──────── TASK DATA ────────
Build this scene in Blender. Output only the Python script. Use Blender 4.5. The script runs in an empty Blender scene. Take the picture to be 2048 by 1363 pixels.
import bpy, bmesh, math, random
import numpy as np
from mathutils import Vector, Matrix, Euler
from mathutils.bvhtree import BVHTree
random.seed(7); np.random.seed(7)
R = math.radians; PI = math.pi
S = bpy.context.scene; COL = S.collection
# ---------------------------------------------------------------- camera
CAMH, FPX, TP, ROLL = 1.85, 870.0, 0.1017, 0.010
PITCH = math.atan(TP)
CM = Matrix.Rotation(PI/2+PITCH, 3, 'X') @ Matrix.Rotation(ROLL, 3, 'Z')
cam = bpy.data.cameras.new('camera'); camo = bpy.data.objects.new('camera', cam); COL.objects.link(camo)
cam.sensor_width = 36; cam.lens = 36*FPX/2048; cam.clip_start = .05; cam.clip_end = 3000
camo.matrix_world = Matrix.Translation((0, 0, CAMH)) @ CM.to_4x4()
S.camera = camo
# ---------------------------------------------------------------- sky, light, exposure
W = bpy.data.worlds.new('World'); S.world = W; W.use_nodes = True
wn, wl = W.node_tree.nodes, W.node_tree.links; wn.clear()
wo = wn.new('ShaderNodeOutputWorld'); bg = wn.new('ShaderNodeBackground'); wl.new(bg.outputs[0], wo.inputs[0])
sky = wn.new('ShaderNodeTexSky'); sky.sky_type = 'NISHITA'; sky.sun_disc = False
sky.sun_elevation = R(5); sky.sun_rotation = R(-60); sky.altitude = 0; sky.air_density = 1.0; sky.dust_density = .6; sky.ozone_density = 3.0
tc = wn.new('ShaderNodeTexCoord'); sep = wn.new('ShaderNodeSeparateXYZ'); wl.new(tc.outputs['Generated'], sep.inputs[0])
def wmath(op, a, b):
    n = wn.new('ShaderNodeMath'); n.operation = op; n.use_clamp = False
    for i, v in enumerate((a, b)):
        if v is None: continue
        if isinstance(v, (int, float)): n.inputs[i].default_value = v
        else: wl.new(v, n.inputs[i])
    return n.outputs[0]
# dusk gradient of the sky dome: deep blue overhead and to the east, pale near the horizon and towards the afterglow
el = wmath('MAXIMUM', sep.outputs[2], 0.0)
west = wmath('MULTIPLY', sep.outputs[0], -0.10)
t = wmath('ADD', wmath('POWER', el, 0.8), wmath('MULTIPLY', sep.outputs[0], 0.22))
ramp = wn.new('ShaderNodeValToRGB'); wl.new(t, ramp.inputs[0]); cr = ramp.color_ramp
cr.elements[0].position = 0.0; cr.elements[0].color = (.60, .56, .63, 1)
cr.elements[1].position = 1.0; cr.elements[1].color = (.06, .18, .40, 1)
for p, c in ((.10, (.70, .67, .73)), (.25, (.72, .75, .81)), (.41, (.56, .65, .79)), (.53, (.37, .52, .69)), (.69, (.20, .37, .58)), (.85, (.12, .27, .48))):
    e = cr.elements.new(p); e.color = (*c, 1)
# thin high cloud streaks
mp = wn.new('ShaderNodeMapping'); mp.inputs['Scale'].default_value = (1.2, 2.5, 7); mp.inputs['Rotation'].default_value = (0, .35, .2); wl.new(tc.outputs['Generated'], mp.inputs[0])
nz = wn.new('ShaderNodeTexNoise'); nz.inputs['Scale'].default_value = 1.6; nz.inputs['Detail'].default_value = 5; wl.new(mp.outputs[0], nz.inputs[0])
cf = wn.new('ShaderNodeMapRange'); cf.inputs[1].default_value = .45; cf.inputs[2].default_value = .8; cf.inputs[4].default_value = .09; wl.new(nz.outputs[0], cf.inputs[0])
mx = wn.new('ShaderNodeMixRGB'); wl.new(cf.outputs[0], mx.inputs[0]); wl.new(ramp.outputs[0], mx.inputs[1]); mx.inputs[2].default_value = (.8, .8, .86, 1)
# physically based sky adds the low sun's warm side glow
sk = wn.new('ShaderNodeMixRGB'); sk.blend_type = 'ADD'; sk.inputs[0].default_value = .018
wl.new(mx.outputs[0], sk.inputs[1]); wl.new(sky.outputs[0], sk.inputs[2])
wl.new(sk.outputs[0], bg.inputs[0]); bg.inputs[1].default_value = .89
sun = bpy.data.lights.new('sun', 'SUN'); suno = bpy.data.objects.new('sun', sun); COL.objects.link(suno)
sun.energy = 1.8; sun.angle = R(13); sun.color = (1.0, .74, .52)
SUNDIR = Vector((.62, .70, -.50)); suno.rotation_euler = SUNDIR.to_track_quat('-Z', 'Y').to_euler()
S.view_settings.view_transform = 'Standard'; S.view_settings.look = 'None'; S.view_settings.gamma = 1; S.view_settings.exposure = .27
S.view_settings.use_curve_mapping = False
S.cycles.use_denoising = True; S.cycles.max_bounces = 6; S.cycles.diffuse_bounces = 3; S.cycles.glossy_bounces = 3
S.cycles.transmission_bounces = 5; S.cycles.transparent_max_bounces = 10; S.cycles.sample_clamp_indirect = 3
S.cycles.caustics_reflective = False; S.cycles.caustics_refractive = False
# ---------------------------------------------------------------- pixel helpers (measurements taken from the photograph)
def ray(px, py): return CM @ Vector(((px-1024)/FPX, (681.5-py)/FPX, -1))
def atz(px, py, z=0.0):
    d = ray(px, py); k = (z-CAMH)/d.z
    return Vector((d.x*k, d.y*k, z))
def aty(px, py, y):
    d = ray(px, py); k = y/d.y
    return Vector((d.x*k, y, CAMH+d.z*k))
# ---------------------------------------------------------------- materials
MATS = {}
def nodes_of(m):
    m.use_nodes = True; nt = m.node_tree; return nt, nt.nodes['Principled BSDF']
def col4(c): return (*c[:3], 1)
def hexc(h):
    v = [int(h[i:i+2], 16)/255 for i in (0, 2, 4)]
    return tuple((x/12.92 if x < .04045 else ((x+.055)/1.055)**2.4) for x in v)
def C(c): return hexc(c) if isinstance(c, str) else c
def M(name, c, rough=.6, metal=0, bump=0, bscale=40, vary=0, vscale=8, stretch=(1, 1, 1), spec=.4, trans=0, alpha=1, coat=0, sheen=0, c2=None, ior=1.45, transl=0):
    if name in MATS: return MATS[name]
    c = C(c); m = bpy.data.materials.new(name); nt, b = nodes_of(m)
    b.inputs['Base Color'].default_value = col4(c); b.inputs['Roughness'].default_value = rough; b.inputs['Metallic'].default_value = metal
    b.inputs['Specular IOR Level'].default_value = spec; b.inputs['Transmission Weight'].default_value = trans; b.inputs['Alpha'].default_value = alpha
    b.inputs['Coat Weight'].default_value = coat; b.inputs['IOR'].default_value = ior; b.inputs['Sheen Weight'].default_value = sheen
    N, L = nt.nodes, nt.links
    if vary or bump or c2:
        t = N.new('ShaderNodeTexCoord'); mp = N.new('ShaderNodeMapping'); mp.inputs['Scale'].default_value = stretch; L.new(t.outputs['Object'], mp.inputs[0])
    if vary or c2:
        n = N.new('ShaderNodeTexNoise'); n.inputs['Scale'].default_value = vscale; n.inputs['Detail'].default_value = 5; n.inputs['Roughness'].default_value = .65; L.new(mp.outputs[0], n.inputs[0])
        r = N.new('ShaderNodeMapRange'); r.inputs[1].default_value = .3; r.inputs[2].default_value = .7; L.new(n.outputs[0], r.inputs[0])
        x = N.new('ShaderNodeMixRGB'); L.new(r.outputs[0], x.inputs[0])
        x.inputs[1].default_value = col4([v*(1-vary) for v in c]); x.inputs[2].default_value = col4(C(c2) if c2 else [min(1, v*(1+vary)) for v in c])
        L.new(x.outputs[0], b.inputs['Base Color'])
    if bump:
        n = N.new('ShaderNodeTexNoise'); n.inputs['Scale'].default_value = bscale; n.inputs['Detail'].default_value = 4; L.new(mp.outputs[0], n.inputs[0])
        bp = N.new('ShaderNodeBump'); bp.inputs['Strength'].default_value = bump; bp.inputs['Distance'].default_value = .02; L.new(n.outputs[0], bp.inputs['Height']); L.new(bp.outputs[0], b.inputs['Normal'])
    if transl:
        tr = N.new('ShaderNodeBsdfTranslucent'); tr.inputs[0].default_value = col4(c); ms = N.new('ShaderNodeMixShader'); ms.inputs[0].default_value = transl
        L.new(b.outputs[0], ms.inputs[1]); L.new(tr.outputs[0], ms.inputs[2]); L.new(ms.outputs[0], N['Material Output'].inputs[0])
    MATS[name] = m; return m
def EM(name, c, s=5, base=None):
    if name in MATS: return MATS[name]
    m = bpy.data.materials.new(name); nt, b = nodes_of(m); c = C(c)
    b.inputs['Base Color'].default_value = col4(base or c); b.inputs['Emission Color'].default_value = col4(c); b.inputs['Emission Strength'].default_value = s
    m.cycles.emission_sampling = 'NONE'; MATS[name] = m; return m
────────
──────── TASK DATA ────────
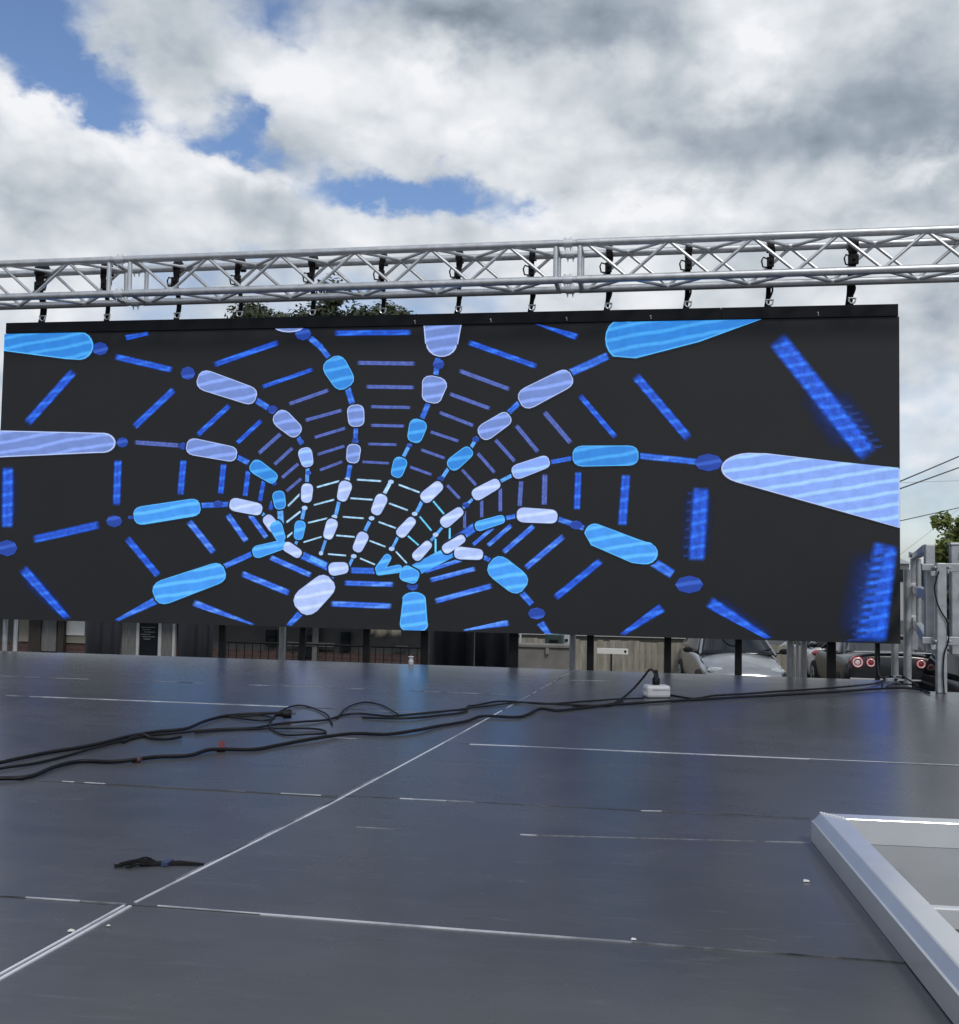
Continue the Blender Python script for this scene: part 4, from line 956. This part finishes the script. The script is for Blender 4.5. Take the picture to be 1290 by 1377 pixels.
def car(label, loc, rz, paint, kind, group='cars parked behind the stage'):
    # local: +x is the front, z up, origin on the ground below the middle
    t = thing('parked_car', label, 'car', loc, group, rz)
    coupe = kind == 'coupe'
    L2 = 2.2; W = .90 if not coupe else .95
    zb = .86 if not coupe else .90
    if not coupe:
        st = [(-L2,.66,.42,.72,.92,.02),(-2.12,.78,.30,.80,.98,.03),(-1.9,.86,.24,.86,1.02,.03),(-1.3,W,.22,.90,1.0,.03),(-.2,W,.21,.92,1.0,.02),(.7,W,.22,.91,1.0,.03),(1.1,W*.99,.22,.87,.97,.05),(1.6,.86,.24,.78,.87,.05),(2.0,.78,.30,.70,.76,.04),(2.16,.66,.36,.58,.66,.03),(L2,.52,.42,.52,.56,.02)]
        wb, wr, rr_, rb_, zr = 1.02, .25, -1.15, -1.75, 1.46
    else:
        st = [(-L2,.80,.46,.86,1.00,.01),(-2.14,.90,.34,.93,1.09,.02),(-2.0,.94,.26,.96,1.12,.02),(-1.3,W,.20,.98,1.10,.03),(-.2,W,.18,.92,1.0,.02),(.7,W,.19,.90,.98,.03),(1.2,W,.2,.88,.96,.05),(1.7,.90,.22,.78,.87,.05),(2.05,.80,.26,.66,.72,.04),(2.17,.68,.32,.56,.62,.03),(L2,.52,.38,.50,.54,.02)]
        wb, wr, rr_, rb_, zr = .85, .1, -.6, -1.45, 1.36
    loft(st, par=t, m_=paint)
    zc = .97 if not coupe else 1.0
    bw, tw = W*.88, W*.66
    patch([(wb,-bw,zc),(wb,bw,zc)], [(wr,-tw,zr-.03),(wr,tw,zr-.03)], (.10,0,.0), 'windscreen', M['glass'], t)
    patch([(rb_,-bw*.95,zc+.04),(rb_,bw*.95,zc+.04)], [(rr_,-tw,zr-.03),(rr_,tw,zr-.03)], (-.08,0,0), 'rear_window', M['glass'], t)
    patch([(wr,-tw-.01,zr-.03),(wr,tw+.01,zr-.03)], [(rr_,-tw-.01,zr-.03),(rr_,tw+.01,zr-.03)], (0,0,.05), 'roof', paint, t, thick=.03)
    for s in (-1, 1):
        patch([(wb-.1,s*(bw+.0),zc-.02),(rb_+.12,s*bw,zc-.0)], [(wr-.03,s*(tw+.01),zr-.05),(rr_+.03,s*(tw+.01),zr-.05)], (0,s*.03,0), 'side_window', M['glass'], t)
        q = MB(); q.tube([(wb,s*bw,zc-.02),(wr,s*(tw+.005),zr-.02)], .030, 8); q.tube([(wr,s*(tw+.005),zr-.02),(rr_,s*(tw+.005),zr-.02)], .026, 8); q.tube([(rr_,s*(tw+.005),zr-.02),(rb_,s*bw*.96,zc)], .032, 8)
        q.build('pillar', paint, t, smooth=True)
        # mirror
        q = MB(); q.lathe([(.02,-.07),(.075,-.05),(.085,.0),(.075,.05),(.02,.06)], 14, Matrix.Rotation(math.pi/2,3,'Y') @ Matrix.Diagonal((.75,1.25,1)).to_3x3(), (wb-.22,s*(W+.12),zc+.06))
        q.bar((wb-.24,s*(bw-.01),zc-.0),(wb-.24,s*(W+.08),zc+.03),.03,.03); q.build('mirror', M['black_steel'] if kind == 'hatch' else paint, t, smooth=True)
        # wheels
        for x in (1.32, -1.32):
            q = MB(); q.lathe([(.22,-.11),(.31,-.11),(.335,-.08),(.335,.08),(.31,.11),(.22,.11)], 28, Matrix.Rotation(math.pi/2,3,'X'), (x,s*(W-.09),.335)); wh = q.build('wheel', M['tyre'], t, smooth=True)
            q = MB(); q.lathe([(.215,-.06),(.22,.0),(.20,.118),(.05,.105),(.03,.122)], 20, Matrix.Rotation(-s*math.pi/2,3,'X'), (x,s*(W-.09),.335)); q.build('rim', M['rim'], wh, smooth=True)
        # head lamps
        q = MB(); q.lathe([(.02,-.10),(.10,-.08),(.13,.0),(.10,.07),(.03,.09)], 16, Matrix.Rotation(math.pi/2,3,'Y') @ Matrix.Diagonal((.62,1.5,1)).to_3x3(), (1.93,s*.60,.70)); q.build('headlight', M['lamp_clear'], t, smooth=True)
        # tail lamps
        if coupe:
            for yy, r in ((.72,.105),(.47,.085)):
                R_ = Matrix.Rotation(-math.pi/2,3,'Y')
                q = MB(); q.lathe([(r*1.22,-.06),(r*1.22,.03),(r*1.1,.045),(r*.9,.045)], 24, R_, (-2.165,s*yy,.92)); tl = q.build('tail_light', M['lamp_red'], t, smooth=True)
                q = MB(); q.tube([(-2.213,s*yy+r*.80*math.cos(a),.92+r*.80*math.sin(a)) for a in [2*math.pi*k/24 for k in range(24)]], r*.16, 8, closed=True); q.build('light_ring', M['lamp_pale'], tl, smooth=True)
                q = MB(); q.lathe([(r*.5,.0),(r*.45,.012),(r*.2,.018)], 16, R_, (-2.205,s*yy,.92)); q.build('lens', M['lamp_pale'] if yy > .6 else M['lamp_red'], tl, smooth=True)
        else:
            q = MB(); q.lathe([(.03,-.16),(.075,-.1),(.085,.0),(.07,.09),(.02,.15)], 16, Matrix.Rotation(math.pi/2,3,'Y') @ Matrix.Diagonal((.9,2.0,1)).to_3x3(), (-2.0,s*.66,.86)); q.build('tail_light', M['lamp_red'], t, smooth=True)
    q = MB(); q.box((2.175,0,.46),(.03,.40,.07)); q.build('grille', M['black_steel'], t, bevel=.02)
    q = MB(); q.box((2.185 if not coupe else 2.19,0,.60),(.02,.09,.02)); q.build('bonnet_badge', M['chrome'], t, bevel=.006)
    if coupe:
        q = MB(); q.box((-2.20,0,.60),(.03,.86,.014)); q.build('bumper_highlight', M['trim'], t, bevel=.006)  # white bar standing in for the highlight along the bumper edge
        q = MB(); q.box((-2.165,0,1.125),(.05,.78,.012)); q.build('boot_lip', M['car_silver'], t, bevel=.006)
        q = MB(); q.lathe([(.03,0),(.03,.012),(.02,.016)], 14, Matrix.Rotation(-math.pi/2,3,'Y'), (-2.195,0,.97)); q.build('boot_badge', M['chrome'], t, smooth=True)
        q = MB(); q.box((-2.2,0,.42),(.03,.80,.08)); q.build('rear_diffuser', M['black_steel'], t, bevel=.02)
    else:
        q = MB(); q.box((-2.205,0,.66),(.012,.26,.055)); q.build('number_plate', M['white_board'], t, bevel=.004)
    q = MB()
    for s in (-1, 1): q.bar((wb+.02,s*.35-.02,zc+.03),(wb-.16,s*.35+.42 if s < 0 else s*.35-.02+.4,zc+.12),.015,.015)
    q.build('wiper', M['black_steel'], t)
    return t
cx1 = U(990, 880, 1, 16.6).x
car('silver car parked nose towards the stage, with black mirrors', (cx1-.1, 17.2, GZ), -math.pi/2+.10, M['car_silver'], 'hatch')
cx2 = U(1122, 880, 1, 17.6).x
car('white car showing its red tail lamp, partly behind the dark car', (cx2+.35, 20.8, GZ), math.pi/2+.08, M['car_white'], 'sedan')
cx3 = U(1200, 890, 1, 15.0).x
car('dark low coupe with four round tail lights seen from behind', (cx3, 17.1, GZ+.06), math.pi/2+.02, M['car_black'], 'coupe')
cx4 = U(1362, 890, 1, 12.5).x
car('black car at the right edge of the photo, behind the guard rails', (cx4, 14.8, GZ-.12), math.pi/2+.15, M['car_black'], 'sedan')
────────
Copy all the lines above that hold the string "Blender".

Build this scene in Blender. Output only the Python script. Use Blender 4.5. The script runs in an empty Blender scene. Take the picture to be 2048 by 1363 pixels.
Continue the Blender Python script for this scene: part 4, from line 956. This part finishes the script. The script is for Blender 4.5. Take the picture to be 1290 by 1377 pixels.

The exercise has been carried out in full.